O ataque à fiscalização e ao controle social
As portarias que o projeto busca derrubar têm caráter orientativo — cabendo aos estados decidir a adoção — e foram desenhadas para uniformizar procedimentos, condicionar repasses de verbas federais e garantir registro de ocorrências, armazenamento e situações em que as câmeras são obrigatórias. Uma delas, editada pelo Ministério da Justiça e Segurança Pública em maio de 2024, condiciona repasses do Fundo Nacional de Segurança Pública e do Fundo Penitenciário Nacional ao cumprimento dessas diretrizes. Ou seja: é uma ferramenta para forçar padrões mínimos e evitar que a desculpa da “autonomia estadual” vire sinônimo de impunidade.
O relator do projeto, deputado Sargento Portugal (Pode-RJ), justificou a iniciativa afirmando que as portarias teriam caráter apenas orientador e que a lei “não autoriza” regulamentação por portaria do Executivo. “Ambos os dispositivos acima têm caráter precipuamente orientador, demonstrando que o conteúdo da Lei fundante não autoriza regulamentação de câmeras por meio de Portaria do Executivo” — deputado Sargento Portugal. Traduzindo: para alguns deputados, normas que podem reduzir mortes e proteger corpos não valem tanto quanto a liberdade de atuação da corporação quando interessar politicamente.
A votação ocorreu em caráter simbólico, sem debate, e com o presidente da comissão, Paulo Bilynskyj (PL-SP), cortando a palavra de quem tentou discutir a matéria. Deputados que levantaram questionamentos — como Pastor Henrique Vieira (PSOL-RJ) e Duda Salabert (PDT-MG) — protestaram contra o que chamaram de autoritarismo na condução dos trabalhos. “O senhor não me passou a palavra para orientar e depois me tirou a possibilidade de discutir o projeto” — deputado Pastor Henrique Vieira. É curioso: quem fecha o microfone para discutir transparência quer que sejamos cúmplices do silêncio.

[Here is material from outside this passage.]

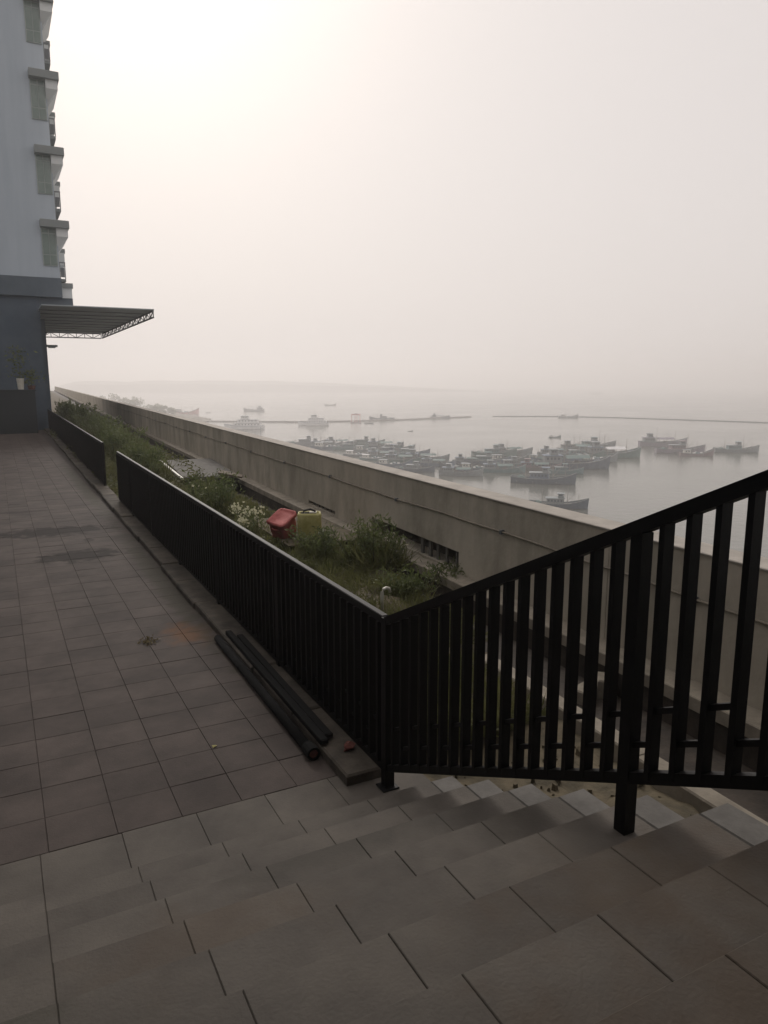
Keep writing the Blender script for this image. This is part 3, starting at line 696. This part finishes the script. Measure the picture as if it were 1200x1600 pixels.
def proto_b():                                # midship house, derricks
    e = base('fishing_boat', 22, 5.6, [2.4, 2.1, 1.8, 1.7, 2.0, 2.7, 3.3, 4.0], 'blue')
    cabin(e, -4.5, 2.2, 2.1, 1.3, 2.4, 'teal', 'grey', 5); cabin(e, -.2, 2.0, 1.5, 3.9, 1.6, 'grey', 'teal', 2)
    mast(e, -6.0, 1.4, 6.0, -3.5); mast(e, 3.4, 1.5, 7.5, 4.0); mast(e, 7.6, 2.2, 3.2)
    heap(e, -7.6, 0, 1.5, 1.6, 1.2, 'green'); heap(e, 5.6, 0, 1.55, 1.3, .8, 'black')
    rail_(e, -10, -5, 2.6, 1.9, .8); rail_(e, -10, -5, -2.6, 1.9, .8)
    for x in (-9, -3.5, 4.5): bp_(MB().tube([(x, -2.85, .6), (x + .3, -2.85, .6)], .35, 8), 'tyre_fender', 'black', e)
    return e
def proto_c():                                # lower boat, tall bow, box stacks and drums
    e = base('fishing_boat', 17, 4.4, [1.7, 1.5, 1.25, 1.2, 1.5, 2.2, 3.0, 3.9], 'navy')
    cabin(e, -6.6, -3.2, 1.5, .95, 2.0, 'cream', 'grey', 2); mast(e, -2.4, 1.0, 5.2, 4.5); mast(e, 4.6, 1.4, 3.6)
    for i in range(7):
        x = -1.6 + (i % 4) * 1.15; y = -.7 + (i // 4) * 1.3
        bp_(MB().cbox(x, x + .95, y, y + .8, .85, 1.55 + .4 * (i % 2), .05), 'fish_box', random.choice(['white', 'cream', 'blue', 'teal']), e)
    heap(e, 4.9, 0, 1.1, 1.1, .9, 'brown'); rail_(e, -8, -3, -1.9, 1.4, .7)
    for x in (-3.2, 2.6): bp_(MB().tube([(x, -2.2, .55), (x + .3, -2.2, .55)], .3, 8), 'tyre_fender', 'black', e)
    return e
PR = [proto_a(), proto_b(), proto_c()]; used = [False] * 3
PRL = [20, 22, 17]
def recolour(o, cmap):
    for c in [o] + list(o.children_recursive):
        if c.type == 'MESH' and c.get('slotcol') in cmap:
            c.material_slots[0].link = 'OBJECT'; c.material_slots[0].material = B[cmap[c['slotcol']]]
def put(o, px, py, lpx, plen, hd, z=SEA):
    p = on_z(px, py, z); d = float((np.array(p) - np.array([0, 0, E])) @ _fw); s = lpx * BS * d / F / plen / max(.45, abs(math.cos(R(hd))))
    o.location = (p.x, p.y, z); o.rotation_euler = (0, 0, -PSI + R(hd)); o.scale = (s, s, s)
def boat(kind, px, py, lpx, hd, cmap, label, group):
    src = PR[kind]
    if used[kind]: o = copy_tree(src)
    else: o = src; used[kind] = True
    put(o, px, py, lpx * random.uniform(.93, 1.07), PRL[kind], hd + random.uniform(-5, 5)); o['_cm'] = 1; BO.append((o, cmap)); tag(o, label, 'boat', group)
BO = []
gA, gB, gC, gD = 'fishing boats rafted off the sea wall', 'fishing boats in the middle raft', 'fishing boats in the right raft', 'maroon fishing boats moored apart'
t_, bl, gr, gn, ma, br, nv = 'teal', 'blue', 'grey', 'green', 'maroon', 'brown', 'navy'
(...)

Isso não é tecnicidade: é proteção à blindagem institucional. A ofensiva contra as câmeras não é um detalhe burocrático. É parte de um projeto político mais amplo que quer reduzir mecanismos de responsabilização e reforçar a impunidade policial. As mesmas forças que apoiaram o bolsonarismo e sua “lei e ordem” agora tentam impedir que a própria sociedade saiba o que acontece nas abordagens. Quem perde é a população, que paga com vidas.
E quem ganha? A velha aliança entre setor conservador do Congresso, corporações que resistem à modernização e operadores da impunidade. Não à toa, o autor do projeto é um deputado do PL, partido que carrega as marcas do bolsonarismo. O que está em jogo é simples: democratizar o uso da força ou manter as portas fechadas para investigações e críticas.
Não se trata de tecnicalidade neutra: é escolha de classe. Defender as câmeras é defender o direito à vida, a transparência do Estado e a possibilidade de controle popular sobre as instituições públicas — valores que um projeto emancipador e democrático deve priorizar. Lula e o PT, mais do que uma alternativa eleitoral, têm papel central na recomposição de um bloco popular que promova reformas reais de segurança com controle social, valorização do serviço público e oposição às receitas privatistas e neoliberais.
Se a esquerda se omitir agora, permitirá que a direita reescreva as regras da impunidade. Não podemos aceitar que o Congresso use manobras regimentais para calar debates sobre vidas. É hora de mobilizar parlamentares, movimentos sociais e a opinião pública para defender a obrigatoriedade mínima de câmeras, padrões técnicos e financiamento condicionado. Só assim evitaremos que a tecnologia da fiscalização seja transformada em cúmplice do arbítrio.